The ability to control cost and risk centrally went out of the window with internet-services, portable apps, and mobile app stores. You no longer have a security perimeter for your company. You have one in your data center, on personal devices, and in the minds of each employee.
To retain control of cost and risk at scale, you, therefore, need to leverage that people are by large good-intentioned. People do not want to damage their company. They are making the best decisions they can with the information they have.
Providing that information promotes better decisions and is by far the most effective way to avoid governance overload that would otherwise drown your digital transformation.

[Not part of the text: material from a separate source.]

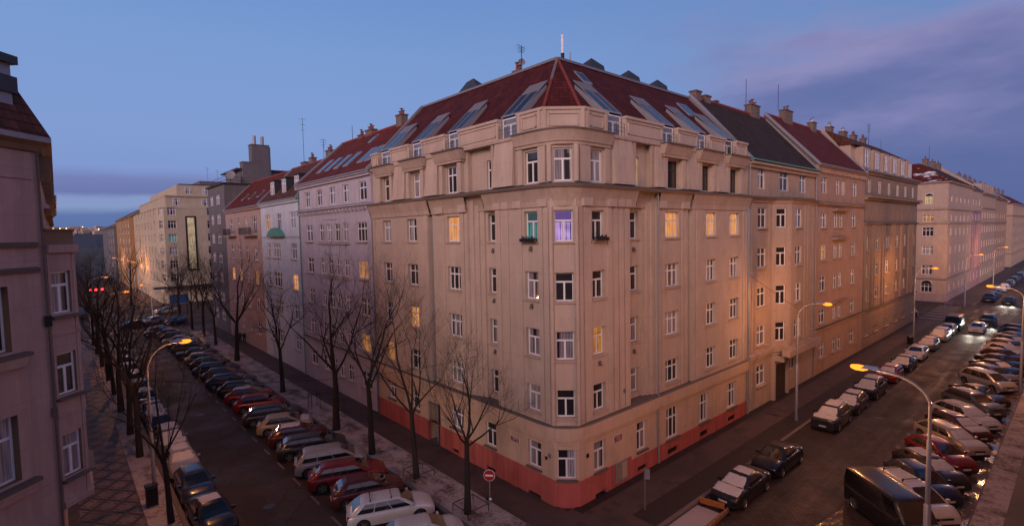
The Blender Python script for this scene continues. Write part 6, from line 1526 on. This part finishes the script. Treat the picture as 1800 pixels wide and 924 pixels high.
# manholes
for k, (x, y) in enumerate(((8.9, 33.0), (27.5, 11.2), (52.0, 11.6), (9.2, 55.0))):
    o = empty('manhole_cover', (x, y, .008), 0, ['round manhole cover in the left street nearest the camera', 'round manhole cover in the cobbled road nearest the camera', 'round manhole cover farther along the cobbled road', 'round manhole cover farther along the left street'][k], 'manhole cover')
    mb_part('lid', o, lambda mb: mb.tube([(x, y, .0), (x, y, .022)], .33, M['slate'], 20)); mb_part('rim', o, lambda mb: mb.tube([(x, y, .0), (x, y, .016)], .42, M['iron'], 20))
# cables
def cable(a, b, sag, label):
    o = empty('overhead_cable', a, 0, label, 'cable', None); a, b = Vector(a), Vector(b)
    mb_part('wire', o, lambda mb: mb.tube([a.lerp(b, k / 14) - Vector((0, 0, sag * 4 * (k / 14) * (1 - k / 14))) for k in range(15)], .013, M['iron'], 4))
cable((46.3, 16.2, 9.7), (44.7, 19.7, 12.6), .1, 'short thin cable from the pavement lamp to the corner building')
cable((21.45, 41.9, 11.6), (-.3, 43.0, 12.2), .9, 'thin cable hanging across the left street by the lilac building')
cable((21.45, 28.0, 8.0), (1.1, 31.2, 10.0), .9, 'thin cable hanging across the left street near the corner')
# flower boxes
def fbx(F, a, b, z, label):
    o = empty('flower_box', F.p((a + b) / 2, .3, z), 0, label, 'flower box')
    def f(mb):
        fbox(mb, F, a, b, .08, .14, z, z + .2, M['iron']); fbox(mb, F, a, b, .34, .4, z, z + .2, M['iron']); fbox(mb, F, a + .02, b - .02, .14, .34, z + .0, z + .14, M['barrier_dark'])
        for k in range(9): u = a + .08 + k * (b - a - .16) / 8; fbox(mb, F, u, u + .05, .18, .24, z + .14, z + .26 + .05 * (k % 3), M['slate'])
    mb_part('box', o, f)
fbx(FL, 21.9, 23.15, 15.92, 'dark flower box under the window with turquoise light')
fbx(FR, 23.95, 25.1, 15.92, 'dark flower box under the window right of the violet lit one')
# tree guard frames
def guard(x, y, label, r=.75, h=.45):
    o = empty('tree_guard', (x, y, .12), 0, label, 'tree guard', 'low metal tree guards'); P = [(x - r, y - r), (x + r, y - r), (x + r, y + r), (x - r, y + r)]
    mb_part('rail', o, lambda mb: [mb.tube([(*P[k], .12 + h), (*P[(k + 1) % 4], .12 + h)], .025, M['iron'], 6) for k in range(4)]); mb_part('post', o, lambda mb: [mb.tube([(*p, .12), (*p, .12 + h)], .025, M['iron'], 6) for p in P])
guard(17.5, 23.9, 'low metal guard around the smallest bare tree'); guard(17.6, 29.9, 'low metal guard around the second bare tree'); guard(17.6, 48.8, 'tall empty metal guard between the broad tree and the pale blue building tree', .4, 1.5)
# traffic signals at the far left junction
o = empty('traffic_signal', (6.2, 153.5, 0), 0, 'traffic signals showing red on a mast at the far left junction', 'traffic light')
mb_part('mast', o, lambda mb: (mb.tube([(6.2, 153.5, 0), (6.2, 153.5, 5.5)], .1, M['iron'], 8), mb.tube([(5, 153.5, 5.4), (7.6, 153.5, 5.4)], .06, M['iron'], 6)))
for x in (5.1, 6.2, 7.4):
    h_ = mb_part('signal_head', o, lambda mb: mb.box((x, 153.4, 4.4), .38, .3, 1.0, M['iron'])); q = MB(); disc(q, (x, 153.2, 5.1), .26, (0, -1, 0), M['red_on'], .04, 12); z_ = q.build('red_lens', h_, origin=o.location); z_.location = (0, 0, 0)
ld = bpy.data.lights.new('signal_light', 'POINT'); ld.energy = 60; ld.color = (1, .02, .01); lo = bpy.data.objects.new('signal_light', ld); COL.objects.link(lo); lo.parent = o; lo.location = (0, -1.0, 5)
# billboard
o = empty('billboard', (18.6, 131, 0), 0, 'blue billboard on two posts beyond the left junction', 'billboard')
mb_part('post', o, lambda mb: [mb.box((x, 131, 0), .2, .2, 2.6, M['iron']) for x in (17.8, 20.6)]); mb_part('panel', o, lambda mb: mb.box((19.2, 131, 2.6), 3.4, .3, 1.9, M['paintblue'])); mb_part('frame', o, lambda mb: (mb.box((19.2, 130.95, 4.5), 3.6, .45, .12, M['zincpale']), mb.box((19.2, 130.95, 2.47), 3.6, .45, .12, M['zincpale'])))
# cellar of rubble and bikes by the rose corner building
o = empty('bicycle_rack', (133, 18.6, 0), 0, 'low steel cycle rack on the pavement below the arched window', 'bicycle rack')
mb_part('hoop', o, lambda mb: [mb.tube([(132 + k, 18.3, .0), (132 + k, 18.3, .8), (132 + k, 19.1, .8), (132 + k, 19.1, .0)], .04, M['galv'], 6) for k in range(5)])

# ============================================================ PEOPLE (two dark figures on the far pavement)
def person(x, y, hd, label, coat):
    me = bpy.data.meshes.new('person')
    V = [(0, 0, .95), (0, 0, 1.2), (0, 0, 1.42), (.01, 0, 1.53), (.02, 0, 1.68),
         (0, .1, .9), (.08, .11, .5), (-.02, .11, .08), (.14, .12, .04), (0, -.1, .9), (-.08, -.11, .5), (-.16, -.11, .08), (-.02, -.12, .04),
         (0, .2, 1.4), (-.04, .26, 1.13), (.06, .25, .88), (0, -.2, 1.4), (.05, -.26, 1.13), (.12, -.24, .88)]
    E_ = [(0, 1), (1, 2), (2, 3), (3, 4), (0, 5), (5, 6), (6, 7), (7, 8), (0, 9), (9, 10), (10, 11), (11, 12), (2, 13), (13, 14), (14, 15), (2, 16), (16, 17), (17, 18)]
    Rr_ = [.17, .15, .16, .06, .105, .11, .075, .05, .045, .11, .075, .05, .045, .085, .06, .045, .085, .06, .045]
    me.from_pydata([(a, b, c) for a, b, c in V], E_, [])
    o = bpy.data.objects.new('person', me); COL.objects.link(o); m = o.modifiers.new('skin', 'SKIN'); me.skin_vertices.new() if not me.skin_vertices else None
    for k, r_ in enumerate(Rr_): me.skin_vertices[0].data[k].radius = (r_, r_)
    me.skin_vertices[0].data[0].use_root = True
    s_ = o.modifiers.new('sub', 'SUBSURF'); s_.levels = 1; s_.render_levels = 1; me.materials.append(coat); o.location = (x, y, .12); o.rotation_euler = (0, 0, radians(hd)); tag(o, label, 'person')
coat = simple('dark_coat', (.018, .018, .024), .9)
person(20.6, 87.6, 250, 'taller looking person in dark coat, left of two walking on the pavement', coat); person(21.0, 86.9, 250, 'person in dark coat, right of two walking on the pavement', coat)

# ============================================================ SKY AND SUN
W_ = bpy.data.worlds.new('World'); S.world = W_; W_.use_nodes = True; nt = W_.node_tree; nt.nodes.clear(); g = G(nt)
tc = g.n('ShaderNodeTexCoord').outputs['Generated']; s = g.n('ShaderNodeSeparateXYZ', i={0: tc}); X, Y, Z = s.outputs
el = g.math('MULTIPLY', g.math('ARCSINE', Z), 180 / pi)
az = g.math('MULTIPLY', g.math('ARCTAN2', Y, X), 180 / pi)     # 48 deg = straight ahead, smaller = right
eln = g.math('DIVIDE', el, 60, clamp=True)
base = g.ramp(eln, [(0, (.10, .16, .40)), (.035, (.15, .24, .50)), (.07, (.215, .31, .64)), (.16, (.245, .345, .72)), (.3, (.215, .34, .72)), (.45, (.15, .275, .66)), (.56, (.07, .13, .36)), (.72, (.03, .055, .15)), (1, (.012, .025, .07))])
right = g.ramp(g.math('DIVIDE', g.math('SUBTRACT', 70, az), 70, clamp=True), [(0, (0, 0, 0)), (.35, (.15, .15, .15)), (1, (1, 1, 1))])
base = g.mix(g.math('MULTIPLY', right, .55), base, (.12, .17, .42))
base = g.mix(1.0, base, (.98, 1.06, .98), 'MULTIPLY')
cv = g.n('ShaderNodeCombineXYZ', i={0: g.math('DIVIDE', az, 14), 1: g.math('DIVIDE', el, 4.5), 2: 0})
n1_ = g.noise(mapping(g, cv, (1, 1, 1), (2.3, 4.1, 0), (0, 0, radians(-16))), .8, 6, .55); n2_ = g.noise(mapping(g, cv, (1, 1, 1), (7.3, 1.1, 3), (0, 0, radians(-20))), 1.0, 5, .52)
elw = g.math('ADD', el, g.math('MULTIPLY', g.math('SUBTRACT', n1_, .5), 14)); azw = g.math('ADD', g.math('ADD', az, g.math('MULTIPLY', el, -.35)), g.math('MULTIPLY', g.math('SUBTRACT', n2_, .5), 16))
cm = g.math('MULTIPLY', g.ramp(g.math('DIVIDE', elw, 24, clamp=True), [(0, (1, 1, 1)), (.66, (1, 1, 1)), (.82, (0, 0, 0))]), g.ramp(g.math('DIVIDE', g.math('SUBTRACT', 31, azw), 30, clamp=True), [(.1, (0, 0, 0)), (.42, (.9, .9, .9)), (1, (1, 1, 1))]))
lite = g.math('ADD', g.math('DIVIDE', elw, 30), g.math('MULTIPLY', g.math('SUBTRACT', n2_, .5), .9))
ccol = g.ramp(lite, [(.12, (.105, .145, .36)), (.34, (.145, .17, .40)), (.48, (.225, .225, .47)), (.62, (.30, .275, .52))])
sky = g.mix(g.math('MULTIPLY', cm, .92), base, ccol)
# low bands on the left horizon
lm = g.ramp(g.math('DIVIDE', g.math('SUBTRACT', az, 62), 22, clamp=True), [(0, (0, 0, 0)), (.5, (1, 1, 1)), (1, (1, 1, 1))])
wob = g.math('MULTIPLY', g.math('SUBTRACT', n2_, .5), 1.6)
ele = g.math('ADD', el, wob)
band = g.ramp(g.math('DIVIDE', ele, 9, clamp=True), [(0, (.10, .17, .40)), (.28, (.12, .19, .43)), (.35, (.27, .36, .62)), (.42, (.26, .34, .62)), (.47, (.15, .19, .44)), (.60, (.19, .23, .50)), (.72, (.245, .345, .72)), (1, (.245, .345, .72))])
bf = g.ramp(g.math('DIVIDE', el, 9, clamp=True), [(0, (1, 1, 1)), (.6, (1, 1, 1)), (.85, (0, 0, 0))])
sky = g.mix(g.math('MULTIPLY', lm, g.math('MULTIPLY', bf, .9)), sky, band)
# afterglow in the west, behind the camera
wd = Vector((-.86, -.42, .36)).normalized()
dt = g.n('ShaderNodeVectorMath', operation='DOT_PRODUCT', i={0: tc, 1: tuple(wd)}).outputs[1]
gw = g.math('MULTIPLY', g.math('POWER', g.math('MAXIMUM', dt, 0), 2.5), g.ramp(g.math('DIVIDE', el, 60, clamp=True), [(0, (1, 1, 1)), (.42, (1, 1, 1)), (.8, (0, 0, 0))]))
glow = g.mix(gw, (0, 0, 0), (2.25, 1.30, 1.06))
ni = g.n('ShaderNodeTexSky', sky_type='NISHITA', sun_disc=False, sun_elevation=radians(1.0), sun_rotation=radians(252), altitude=200)
nis = g.mix(1.0, ni.outputs[0], (.006, .006, .006), 'MULTIPLY')
tot = g.mix(1.0, g.mix(1.0, sky, glow, 'ADD'), nis, 'ADD')
g.nt.nodes.new('ShaderNodeOutputWorld'); bg = g.n('ShaderNodeBackground', i={0: tot, 1: 1.0}); nt.links.new(bg.outputs[0], [n_ for n_ in nt.nodes if n_.bl_idname == 'ShaderNodeOutputWorld'][0].inputs[0])
sd = bpy.data.lights.new('afterglow_sun', 'SUN'); sd.energy = .9; sd.angle = radians(18); sd.color = (1, .76, .62); so = bpy.data.objects.new('afterglow_sun', sd); COL.objects.link(so)
so.rotation_euler = Vector((-.84, -.46, .33)).to_track_quat('Z', 'Y').to_euler()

TL;DR — Cost and compliance at scale are no longer possible as strictly central activities. You need to nudge your employees by giving them the right information at the right time.
Final words
This series is not the definitive word on Digital Transformation. It is merely a primer. A few valuable lessons to show that Digital is doable at scale and even in very complex organizations. That although complex to achieve, the core tenets are not as complicated as some pundits will have us believe.
Digital transformation is here. It is happening now, and by sharing a few of the things I’ve learned dealing with it on a daily basis, I hope you may find a bit of inspiration to help you move forward faster and with a bit more peace of mind.
If not, I hope you at least liked the painted rocks I used for illustrations. They may not be pretty, but they were a lot of fun to make.